** Start Provided records **

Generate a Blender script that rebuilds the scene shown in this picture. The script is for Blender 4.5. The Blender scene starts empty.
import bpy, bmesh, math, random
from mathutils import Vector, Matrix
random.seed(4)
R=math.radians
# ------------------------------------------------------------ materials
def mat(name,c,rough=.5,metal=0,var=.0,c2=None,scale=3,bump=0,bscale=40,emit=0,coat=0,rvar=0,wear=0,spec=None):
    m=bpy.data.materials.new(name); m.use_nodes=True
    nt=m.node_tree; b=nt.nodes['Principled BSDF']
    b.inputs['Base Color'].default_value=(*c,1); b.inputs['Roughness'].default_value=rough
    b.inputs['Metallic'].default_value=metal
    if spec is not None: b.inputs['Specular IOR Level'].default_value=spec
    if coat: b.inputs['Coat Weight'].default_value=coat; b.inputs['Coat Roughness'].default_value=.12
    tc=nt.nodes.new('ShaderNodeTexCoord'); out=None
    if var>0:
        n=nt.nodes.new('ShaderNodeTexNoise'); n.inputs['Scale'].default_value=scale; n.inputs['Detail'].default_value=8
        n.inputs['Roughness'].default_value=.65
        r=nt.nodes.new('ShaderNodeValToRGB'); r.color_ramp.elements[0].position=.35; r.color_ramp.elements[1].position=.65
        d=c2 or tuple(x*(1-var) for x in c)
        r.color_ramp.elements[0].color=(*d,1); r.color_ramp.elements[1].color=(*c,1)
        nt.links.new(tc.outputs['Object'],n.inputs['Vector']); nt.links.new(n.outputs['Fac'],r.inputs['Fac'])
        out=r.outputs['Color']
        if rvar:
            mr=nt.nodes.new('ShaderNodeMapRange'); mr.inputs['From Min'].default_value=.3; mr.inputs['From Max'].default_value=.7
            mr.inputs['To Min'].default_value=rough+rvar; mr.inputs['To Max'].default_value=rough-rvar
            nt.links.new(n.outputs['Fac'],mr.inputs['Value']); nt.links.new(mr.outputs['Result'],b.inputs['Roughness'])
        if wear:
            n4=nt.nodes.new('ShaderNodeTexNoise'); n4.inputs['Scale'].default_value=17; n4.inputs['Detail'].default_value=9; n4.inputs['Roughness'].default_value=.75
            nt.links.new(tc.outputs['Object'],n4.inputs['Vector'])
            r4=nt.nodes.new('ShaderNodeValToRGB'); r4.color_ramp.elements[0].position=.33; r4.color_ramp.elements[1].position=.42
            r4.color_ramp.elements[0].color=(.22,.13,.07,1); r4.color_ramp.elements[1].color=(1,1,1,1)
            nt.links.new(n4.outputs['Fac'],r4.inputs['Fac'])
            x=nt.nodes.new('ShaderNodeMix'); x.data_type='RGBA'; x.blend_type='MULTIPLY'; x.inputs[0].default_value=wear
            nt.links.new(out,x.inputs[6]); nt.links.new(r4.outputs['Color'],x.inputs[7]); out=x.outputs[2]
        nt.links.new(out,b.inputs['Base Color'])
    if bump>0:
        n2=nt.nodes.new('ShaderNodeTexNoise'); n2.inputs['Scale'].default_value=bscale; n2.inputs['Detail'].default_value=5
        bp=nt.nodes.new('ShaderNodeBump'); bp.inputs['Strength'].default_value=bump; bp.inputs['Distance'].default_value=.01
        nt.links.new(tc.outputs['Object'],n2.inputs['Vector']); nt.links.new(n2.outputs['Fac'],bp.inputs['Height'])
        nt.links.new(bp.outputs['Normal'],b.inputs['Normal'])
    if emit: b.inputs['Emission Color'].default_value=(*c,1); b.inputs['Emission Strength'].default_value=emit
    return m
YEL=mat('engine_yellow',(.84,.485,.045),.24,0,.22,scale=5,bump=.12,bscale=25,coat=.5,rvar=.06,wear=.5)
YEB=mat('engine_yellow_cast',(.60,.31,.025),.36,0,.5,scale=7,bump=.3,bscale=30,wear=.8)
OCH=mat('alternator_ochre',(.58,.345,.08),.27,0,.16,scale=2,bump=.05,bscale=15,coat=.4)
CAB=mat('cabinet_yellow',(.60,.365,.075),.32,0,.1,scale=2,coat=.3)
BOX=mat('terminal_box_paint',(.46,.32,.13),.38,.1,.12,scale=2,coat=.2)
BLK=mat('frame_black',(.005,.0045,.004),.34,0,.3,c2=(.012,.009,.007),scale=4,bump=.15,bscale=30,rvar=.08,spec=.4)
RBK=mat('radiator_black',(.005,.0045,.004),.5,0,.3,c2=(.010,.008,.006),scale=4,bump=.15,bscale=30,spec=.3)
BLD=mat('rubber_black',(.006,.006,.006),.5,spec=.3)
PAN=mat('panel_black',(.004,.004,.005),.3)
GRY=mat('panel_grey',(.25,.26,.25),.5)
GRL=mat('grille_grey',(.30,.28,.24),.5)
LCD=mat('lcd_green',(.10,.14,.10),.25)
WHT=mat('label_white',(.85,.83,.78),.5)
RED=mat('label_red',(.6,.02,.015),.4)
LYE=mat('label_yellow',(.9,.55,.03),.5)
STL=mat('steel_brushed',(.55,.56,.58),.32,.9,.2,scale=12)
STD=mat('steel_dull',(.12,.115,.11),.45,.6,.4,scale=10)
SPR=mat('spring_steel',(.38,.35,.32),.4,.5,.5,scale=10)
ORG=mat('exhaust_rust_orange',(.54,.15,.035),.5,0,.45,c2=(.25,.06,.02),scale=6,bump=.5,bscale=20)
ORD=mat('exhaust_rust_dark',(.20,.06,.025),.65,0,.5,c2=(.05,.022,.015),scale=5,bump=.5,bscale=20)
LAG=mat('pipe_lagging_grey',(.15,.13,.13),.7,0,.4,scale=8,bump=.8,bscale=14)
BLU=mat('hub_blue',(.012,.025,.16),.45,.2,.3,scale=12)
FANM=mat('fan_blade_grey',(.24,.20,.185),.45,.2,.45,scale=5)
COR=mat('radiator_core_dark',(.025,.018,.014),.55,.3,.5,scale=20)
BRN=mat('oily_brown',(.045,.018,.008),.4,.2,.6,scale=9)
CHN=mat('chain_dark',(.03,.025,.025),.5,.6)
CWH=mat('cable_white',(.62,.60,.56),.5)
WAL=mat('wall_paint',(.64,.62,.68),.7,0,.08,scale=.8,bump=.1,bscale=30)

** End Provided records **
** Start Provided records **

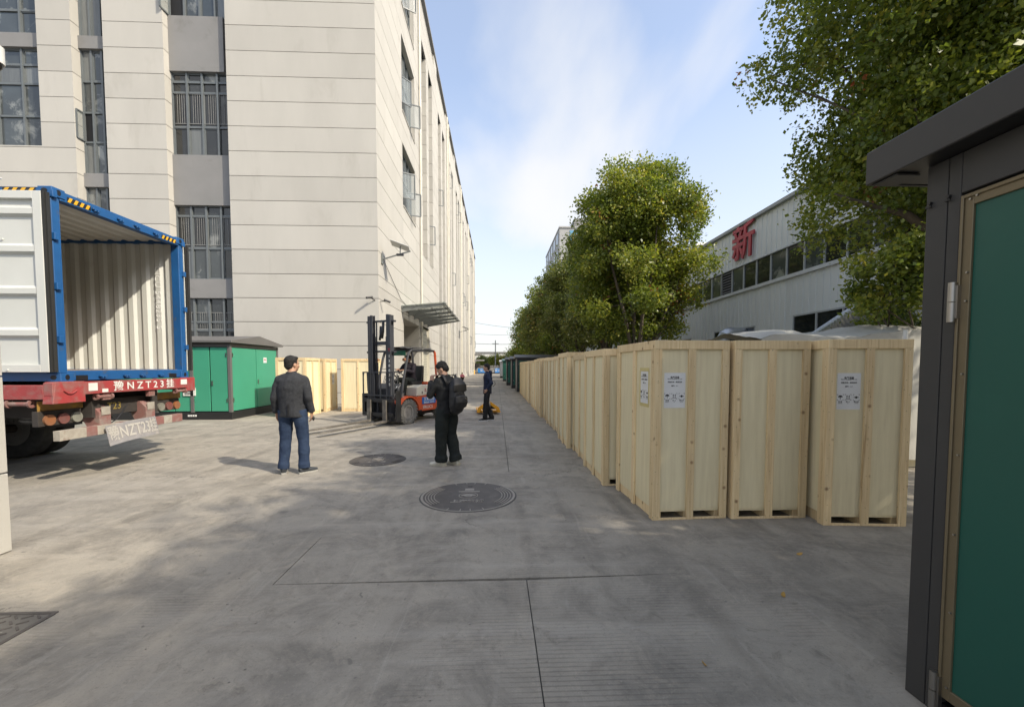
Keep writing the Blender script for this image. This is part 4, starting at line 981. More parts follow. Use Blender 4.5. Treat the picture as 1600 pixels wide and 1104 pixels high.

** End Provided records **

Copy out every line of the data that includes the word "this".

Written answer:
Generate a Blender script that rebuilds the scene shown in this picture. The script is for Blender 4.5. The Blender scene starts empty.
Keep writing the Blender script for this image. This is part 4, starting at line 981. More parts follow. Use Blender 4.5. Treat the picture as 1600 pixels wide and 1104 pixels high.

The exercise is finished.